Sunday, July 3, 2011

More thoughts on development metrics

Each of the phase of software development has some deliverables and invariably all of the deliverables undergo reviews. They may be a walkthrough in which a group runs through the document or may be one-on-one review done by an experiences team member or a tech expert. All of our development and testing projects have the reviews built into their schedule. The review comments are logged and acted upon. So a review efficiency metrics should be easily be created. These are called differently in different organizations. Sometimes they are called phase yield. Sometimes phase review efficiency. But the gist of all of them is mostly the same, i.e. to see how good was the work product and how efficient was the review. This is used to figure out metrics such as review efficiency or PCE - Phase Containment Efficiency!

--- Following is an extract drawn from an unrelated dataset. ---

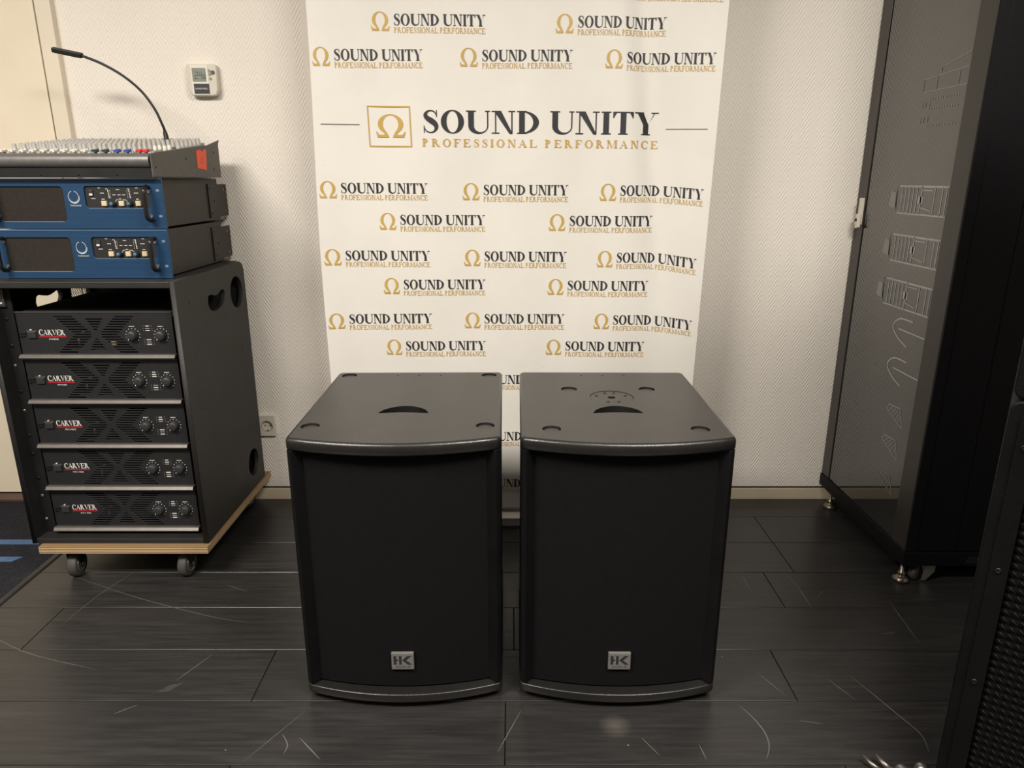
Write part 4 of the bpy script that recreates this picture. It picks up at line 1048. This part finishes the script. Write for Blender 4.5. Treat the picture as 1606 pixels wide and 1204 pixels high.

I have seen some project teams meticulously maintaining the review logs. And then there have been some teams which do not maintain these logs and manage to get away with it. Also for teams which do maintain the review logs, do they need to log each and every minor comment into the log? Sometimes, the reviewers ask questions to know more details about the design. Will that qualify as a review comment? Moreover, when the there are to and fro comments from the author and reviewer on the same topic, do we need to track each of the comments as separate review remarks or club them under a single remark. These are the practical difficulties which come up while implementing the review log system. But more complex is the scenario, which I have seen in my experience, is that, when there are multiple reviewers (who belong to the client’s department), and some of them are very thorough and give a sea of comments and some are very superficial and give very few review comments, if we use the no of review comments as a leading metric for gauging the quality of work product, it may not portray the correct picture!